▸ **Directive**: Count the lines that include the string "scene", and give only that number.

▸ **Collected material**:

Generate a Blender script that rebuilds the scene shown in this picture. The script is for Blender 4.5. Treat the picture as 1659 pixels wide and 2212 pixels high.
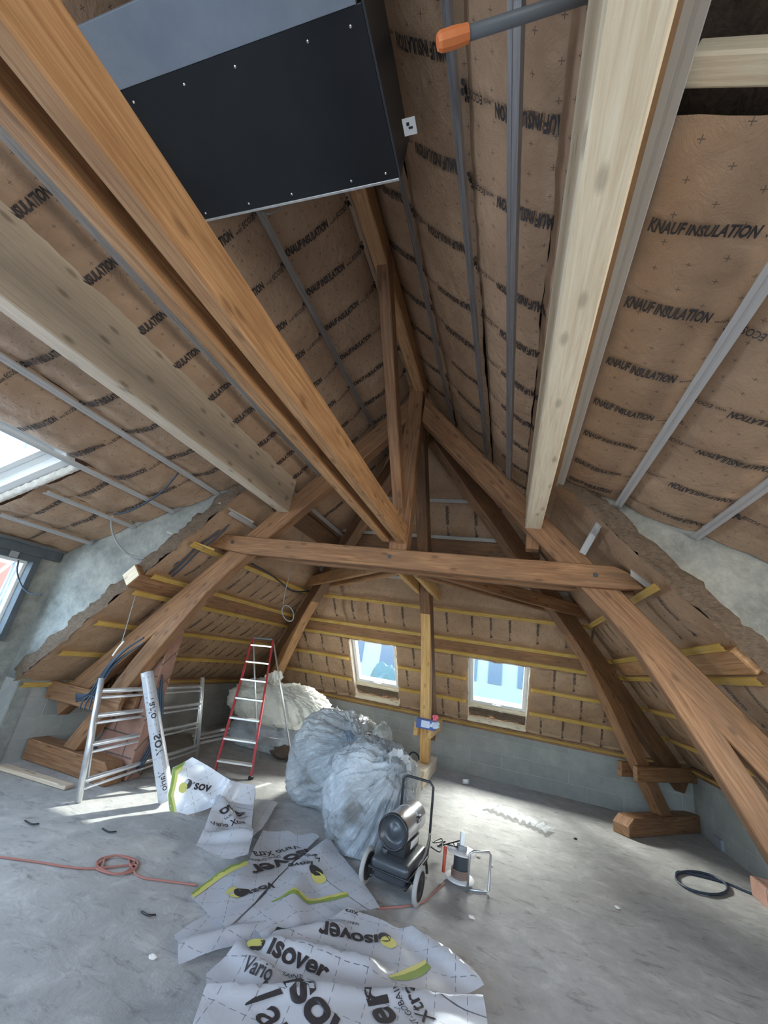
import bpy, bmesh, math, random
from mathutils import Vector, Matrix, noise
V = Vector
random.seed(7)
sc = bpy.context.scene
for o in list(bpy.data.objects): bpy.data.objects.remove(o)
COL = sc.collection
# ------------------------------------------------------------------ camera
F_PX, CX, CY = 870.0, 829.5, 1106.0
Yc = V((263, -354, -F_PX)).normalized()
_t = F_PX * F_PX / (354 - 263 * .165)
Zc = V((.165 * _t, _t, -F_PX)); Zc = (Zc - Yc * Zc.dot(Yc)).normalized()
Xc = Yc.cross(Zc)
ROT = Matrix((Xc, Yc, Zc))                 # world = ROT @ camera
EYE = V((0, 0, 1.6))
cam_d = bpy.data.cameras.new('camera'); cam = bpy.data.objects.new('camera', cam_d); COL.objects.link(cam)
cam_d.sensor_fit = 'VERTICAL'; cam_d.sensor_height = 36; cam_d.lens = F_PX / 2212 * 36
cam_d.clip_start = .02; cam_d.clip_end = 300
cam.matrix_world = Matrix.Translation(EYE) @ ROT.to_4x4()
sc.camera = cam
# ------------------------------------------------------------------ light
sc.view_settings.view_transform = 'Standard'; sc.view_settings.look = 'None'
sc.view_settings.gamma = 1; sc.view_settings.use_curve_mapping = False
sc.view_settings.exposure = 0.0
SUN_DIR = V((-.27, -1, -.46)).normalized()      # direction the sunlight travels
w = bpy.data.worlds.new('sky'); sc.world = w; w.use_nodes = True
wn = w.node_tree.nodes; wl = w.node_tree.links
sky = wn.new('ShaderNodeTexSky'); sky.sky_type = 'NISHITA'; sky.sun_disc = False
sky.sun_elevation = math.radians(24); sky.sun_rotation = math.radians(15); sky.ozone_density = 2.0; sky.air_density = 1.0
wl.new(sky.outputs[0], wn['Background'].inputs[0]); wn['Background'].inputs[1].default_value = 1.15

def lamp(name, kind, loc, energy, color=(1, 1, 1), size=(1, 1), aim=None, label=None):
    d = bpy.data.lights.new(name, kind); d.energy = energy; d.color = color
    if kind == 'AREA': d.shape = 'RECTANGLE'; d.size, d.size_y = size
    o = bpy.data.objects.new(name, d); COL.objects.link(o); o.location = loc
    if aim is not None: o.rotation_euler = V(aim).to_track_quat('-Z', 'Y').to_euler()
    return o
s_ = lamp('sun', 'SUN', (0, 0, 12), 18.0, (1, .93, .82), aim=SUN_DIR); s_.data.angle = .01
COOL = (.78, .89, 1.0); WARM = (1, .93, .82)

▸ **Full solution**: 2